Starty w lidze robią się coraz większe, a kibice niecierpliwie czekają na sukces. We wtorkowe popołudnie Portowcy staną przed szansą ocalenia nadziei. W 1/8 finału Pucharu Polski szczecinianie zmierzą się u siebie z Górnikiem Zabrze. Pogoń spróbuje przerwać passę trzech z rzędu porażek z zabrzańską drużyną. Nie oszukujmy się, patrząc przez pryzmat dotychczasowych występów Pogoni wtorkowy mecz należy uznać za kluczowe spotkanie rundy. Początek o godzinie 18, pojedynek poprowadzi Damian Sylwestrzak.
Zabrzanie mają za sobą dwie potyczki w tej edycji Pucharu Polski. W I rundzie w meczu przyjaźni Górnik nie dał szans GKS-owi Katowice. Podopieczni Jana Urbana wygrali w Katowicach aż 4:0. W kolejnej rundzie zabrzanie pozostali na Górnym Śląsku.
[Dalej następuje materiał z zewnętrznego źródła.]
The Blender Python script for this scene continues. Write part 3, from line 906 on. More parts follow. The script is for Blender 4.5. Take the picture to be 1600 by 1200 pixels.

Górnik udał się na potyczkę z Zagłębiem Sosnowiec. Tam było turniej niż w Katowicach. Zabrzanie wygrali po dogrywce 2:1.
Żabole aż sześć razy sięgali po Puchar Polski. Aż pięć razy dokonali tego z rzędu (w latach 1968-1972). Po raz ostatni o końcowy triumf walczyli w 2001 roku. W dwumeczu ulegli wówczas Polonii Warszawa. Historia Portowców jest zdecydowanie bardziej uboga. Za szczecinianami trzy finały, wszystkie zakończone porażką. Po raz ostatni w nim Duma Pomorza zameldowała się w 2010 roku. Na półmetku rozgrywek w lidze Pogoń Szczecin właściwie pogrzebała mistrzowskie aspiracje. O miejsce na podium przy takim rozdawnictwie punktowym także może być trudno. Najprostszą drogą na upragnione trofeum pozostaje Puchar Polski. Zmarnowanie tej okazji już w tym roku mocno zepsułoby granatowo-bordowe święta.